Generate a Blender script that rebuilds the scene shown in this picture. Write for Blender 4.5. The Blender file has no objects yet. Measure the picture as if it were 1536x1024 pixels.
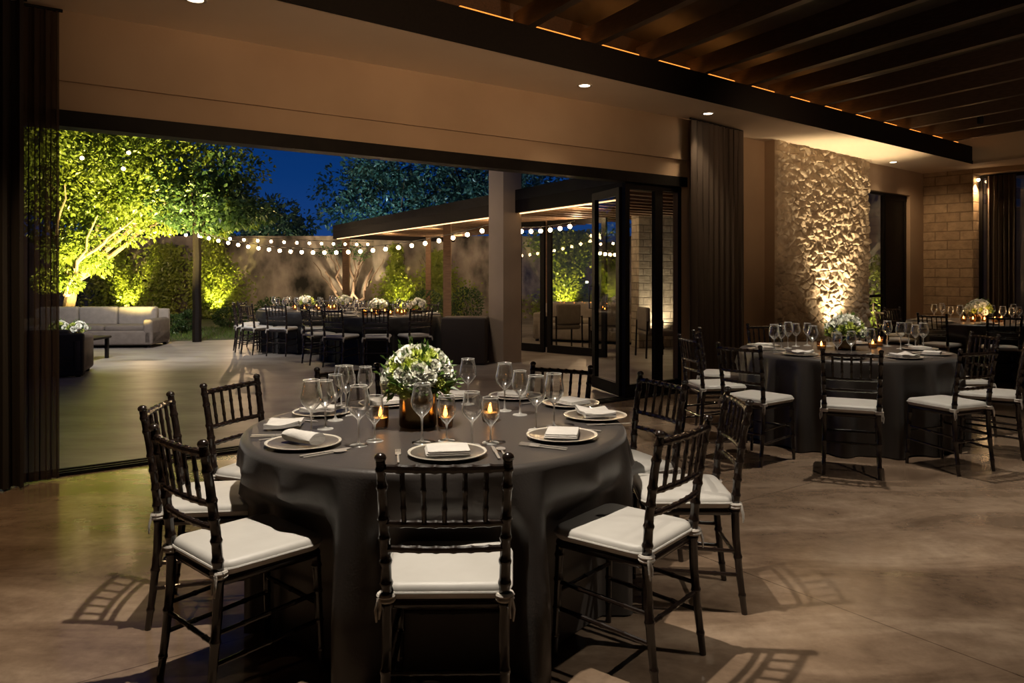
import bpy, math, random
from math import sin, cos, pi, radians, sqrt, atan2
from mathutils import Vector, Matrix, noise as mnoise

random.seed(7)
SC = bpy.context.scene
COL = SC.collection
FPX, CX, HY, CAMZ = 1160.0, 768.0, 410.0, 1.44      # focal length in pixels, principal column, horizon row, eye height


def at(u, v, z=0.0):
    """world point at height z that the photograph shows at pixel (u, v)"""
    y = (CAMZ - z) * FPX / (v - HY)
    return ((u - CX) / FPX * y, y)


# ------------------------------------------------------------------ materials
def nt_new(name):
    m = bpy.data.materials.new(name)
    m.use_nodes = True
    nt = m.node_tree
    nt.nodes.clear()
    out = nt.nodes.new('ShaderNodeOutputMaterial')
    return m, nt, out


def N(nt, typ, **kw):
    n = nt.nodes.new(typ)
    for k, v in kw.items():
        if k in n.inputs:
            n.inputs[k].default_value = v
        else:
            setattr(n, k, v)
    return n


def coords(nt, scale=(1, 1, 1), rot=(0, 0, 0), kind='Object'):
    tc = nt.nodes.new('ShaderNodeTexCoord')
    mp = nt.nodes.new('ShaderNodeMapping')
    mp.inputs['Scale'].default_value = scale
    mp.inputs['Rotation'].default_value = rot
    nt.links.new(tc.outputs[kind], mp.inputs['Vector'])
    return mp.outputs['Vector']


def ramp(nt, fac, stops):
    r = nt.nodes.new('ShaderNodeValToRGB')
    el = r.color_ramp.elements
    while len(el) < len(stops):
        el.new(0.5)
    for e, (p, c) in zip(el, stops):
        e.position = p
        e.color = (*c, 1) if len(c) == 3 else c
    nt.links.new(fac, r.inputs['Fac'])
    return r.outputs['Color']


def mat(name, c1, c2=None, rough=0.6, metal=0.0, scale=6.0, bump=0.0, bscale=None, stretch=(1, 1, 1),
        sheen=0.0, coat=0.0, spec=0.5, detail=5.0):
    m, nt, out = nt_new(name)
    p = N(nt, 'ShaderNodeBsdfPrincipled', Roughness=rough, Metallic=metal)
    p.inputs['Specular IOR Level'].default_value = spec
    if sheen:
        p.inputs['Sheen Weight'].default_value = sheen
    if coat:
        p.inputs['Coat Weight'].default_value = coat
        p.inputs['Coat Roughness'].default_value = 0.15
    c2 = c2 or tuple(x * 0.75 for x in c1)
    vec = coords(nt, stretch)
    no = N(nt, 'ShaderNodeTexNoise', Scale=scale, Detail=detail)
    nt.links.new(vec, no.inputs['Vector'])
    col = ramp(nt, no.outputs['Fac'], [(0.32, c2), (0.68, c1)])
    nt.links.new(col, p.inputs['Base Color'])
    if bump:
        b = N(nt, 'ShaderNodeTexNoise', Scale=bscale or scale * 4, Detail=6.0)
        nt.links.new(vec, b.inputs['Vector'])
        bp = N(nt, 'ShaderNodeBump', Strength=bump, Distance=0.02)
        nt.links.new(b.outputs['Fac'], bp.inputs['Height'])
        nt.links.new(bp.outputs['Normal'], p.inputs['Normal'])
    nt.links.new(p.outputs['BSDF'], out.inputs['Surface'])
    return m


def emit(name, col, strength):
    m, nt, out = nt_new(name)
    e = N(nt, 'ShaderNodeEmission', Strength=strength)
    e.inputs['Color'].default_value = (*col, 1)
    nt.links.new(e.outputs['Emission'], out.inputs['Surface'])
    return m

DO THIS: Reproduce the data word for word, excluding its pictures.

RESULT OF THE EXERCISE:
Generate a Blender script that rebuilds the scene shown in this picture. Write for Blender 4.5. The Blender file has no objects yet. Measure the picture as if it were 1536x1024 pixels.
import bpy, math, random
from math import sin, cos, pi, radians, sqrt, atan2
from mathutils import Vector, Matrix, noise as mnoise

random.seed(7)
SC = bpy.context.scene
COL = SC.collection
FPX, CX, HY, CAMZ = 1160.0, 768.0, 410.0, 1.44      # focal length in pixels, principal column, horizon row, eye height


def at(u, v, z=0.0):
    """world point at height z that the photograph shows at pixel (u, v)"""
    y = (CAMZ - z) * FPX / (v - HY)
    return ((u - CX) / FPX * y, y)


# ------------------------------------------------------------------ materials
def nt_new(name):
    m = bpy.data.materials.new(name)
    m.use_nodes = True
    nt = m.node_tree
    nt.nodes.clear()
    out = nt.nodes.new('ShaderNodeOutputMaterial')
    return m, nt, out


def N(nt, typ, **kw):
    n = nt.nodes.new(typ)
    for k, v in kw.items():
        if k in n.inputs:
            n.inputs[k].default_value = v
        else:
            setattr(n, k, v)
    return n


def coords(nt, scale=(1, 1, 1), rot=(0, 0, 0), kind='Object'):
    tc = nt.nodes.new('ShaderNodeTexCoord')
    mp = nt.nodes.new('ShaderNodeMapping')
    mp.inputs['Scale'].default_value = scale
    mp.inputs['Rotation'].default_value = rot
    nt.links.new(tc.outputs[kind], mp.inputs['Vector'])
    return mp.outputs['Vector']


def ramp(nt, fac, stops):
    r = nt.nodes.new('ShaderNodeValToRGB')
    el = r.color_ramp.elements
    while len(el) < len(stops):
        el.new(0.5)
    for e, (p, c) in zip(el, stops):
        e.position = p
        e.color = (*c, 1) if len(c) == 3 else c
    nt.links.new(fac, r.inputs['Fac'])
    return r.outputs['Color']


def mat(name, c1, c2=None, rough=0.6, metal=0.0, scale=6.0, bump=0.0, bscale=None, stretch=(1, 1, 1),
        sheen=0.0, coat=0.0, spec=0.5, detail=5.0):
    m, nt, out = nt_new(name)
    p = N(nt, 'ShaderNodeBsdfPrincipled', Roughness=rough, Metallic=metal)
    p.inputs['Specular IOR Level'].default_value = spec
    if sheen:
        p.inputs['Sheen Weight'].default_value = sheen
    if coat:
        p.inputs['Coat Weight'].default_value = coat
        p.inputs['Coat Roughness'].default_value = 0.15
    c2 = c2 or tuple(x * 0.75 for x in c1)
    vec = coords(nt, stretch)
    no = N(nt, 'ShaderNodeTexNoise', Scale=scale, Detail=detail)
    nt.links.new(vec, no.inputs['Vector'])
    col = ramp(nt, no.outputs['Fac'], [(0.32, c2), (0.68, c1)])
    nt.links.new(col, p.inputs['Base Color'])
    if bump:
        b = N(nt, 'ShaderNodeTexNoise', Scale=bscale or scale * 4, Detail=6.0)
        nt.links.new(vec, b.inputs['Vector'])
        bp = N(nt, 'ShaderNodeBump', Strength=bump, Distance=0.02)
        nt.links.new(b.outputs['Fac'], bp.inputs['Height'])
        nt.links.new(bp.outputs['Normal'], p.inputs['Normal'])
    nt.links.new(p.outputs['BSDF'], out.inputs['Surface'])
    return m


def emit(name, col, strength):
    m, nt, out = nt_new(name)
    e = N(nt, 'ShaderNodeEmission', Strength=strength)
    e.inputs['Color'].default_value = (*col, 1)
    nt.links.new(e.outputs['Emission'], out.inputs['Surface'])
    return m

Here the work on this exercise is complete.